Insein has a central temple, up a long covered staircase stacked on either side with tourist tchatshkas. But its special wonder is the fields of stupas around it in various states of decay, an archeological treasure, unguarded in the middle of this unassuming village. The government is in the process of renovating some of them but the local believers sneak in and sometimes paint white a stupa that is thought to have special powers. As we are there early before the large groups of tourists arrive, walking around these 11th-13th century monuments gives us the feeling of passing over sacred ground, once revered with the ghosts of hundreds of years – if we can ignore the plastic wrappers thrown thoughtlessly on the ground.
Above, reconstruction in process. On the side was a woman hand mixing concrete in a bucket which the men then hauled up the bamboo scaffolding.
The temple itself is a maze of golden steeples and glazed ceramic tiles underfoot.
And then the rains came down, in buckets, as we walked back to the boat but by the time we arrived at the jetty, the clouds had again lifted and our wise boatman had covered the seats with umbrellas so we were dry and comfortable for our onward journey.
Although our itinerary first included a 6 hour trek in the hills around the edge of the lake, the weather and our stamina and fear of slippery mud had us choose a shorter walk in the rice fields instead. From lakeshore we walked about 2 miles on the dikes between the rice paddy in various stages of growth — some fields harvested with bare brown stalks, some with bright green rice plants still ripening, and the bright yellow-green rice ready to be cut, hung to dry and threshed.
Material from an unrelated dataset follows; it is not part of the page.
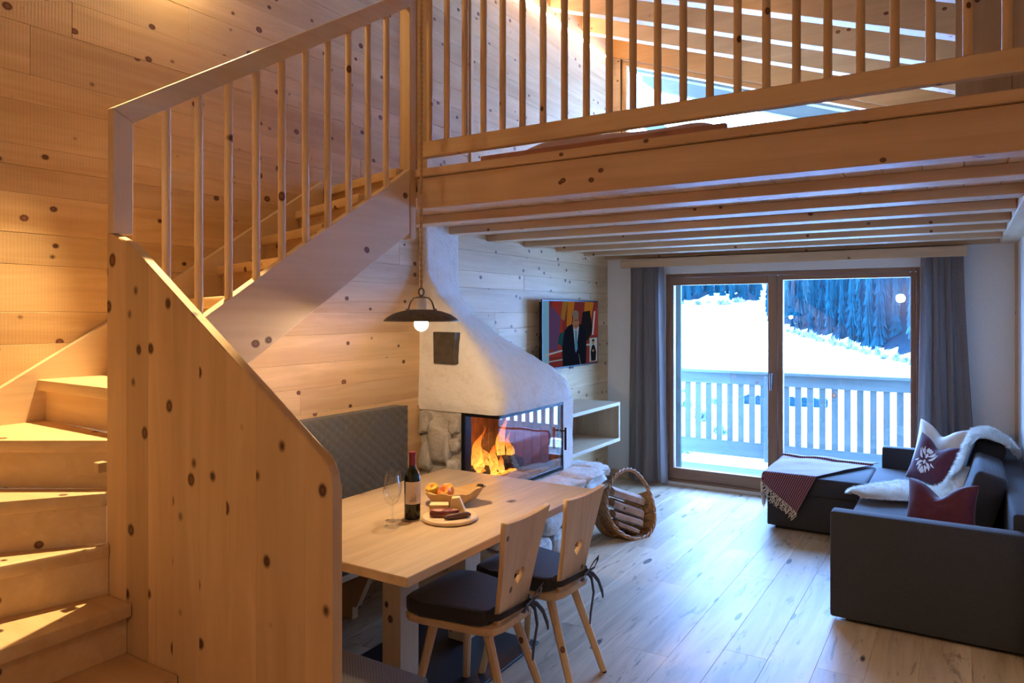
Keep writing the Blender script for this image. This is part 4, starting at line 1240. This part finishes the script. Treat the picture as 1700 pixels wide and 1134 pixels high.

Some farmers have more modern threshing machines but most still use manual labor for all aspects of this process.
We see a group of men picking the recently cut rice stalks out of the mud and putting them on bamboo ricks for drying and were told these men are neighbors who band together to help each other in common chores in their respective fields. Thin and sturdy, friendly and with open faces – I think of my husband’s grandparents on their farm in Missouri facing similar chores in a very different setting and the fact that such a way of rural farming life in the U.S. is basically gone.
We walk back along the road through the village and run into the children leaving their primary school and we peek into the family compounds along the way, displaying a neat and clean environment with everyone willing to greet us with a genuinely friendly “Minglabar”.
The boat goes fast toward out hotel trying to beat both the dying light and the clouds and cuts diagonally across the lake, drenching us with spray across our faces and clothes. We make it back when a short while later the sky opens up and lets loose with a deluge of large proportion. In our rooms a little later, trying to sleep, we hear an intensity of rain on the metal roof that drowns out everything else and envelops all. I think of Noah and his ark and wonder if an unexpected monsoon came into the mid-east long ago which would require a boat to weather the ensuing floods. More practically, I worry about the strength of the wooden piers under our bungalow about 5 feet above the water and eventually drop off with the rain inside my dreams.
The next morning we rise to see pink and fuchsia lotuses blooming around our cottage and sun and blue sky and little damage is apparent from the evening’s water blessing.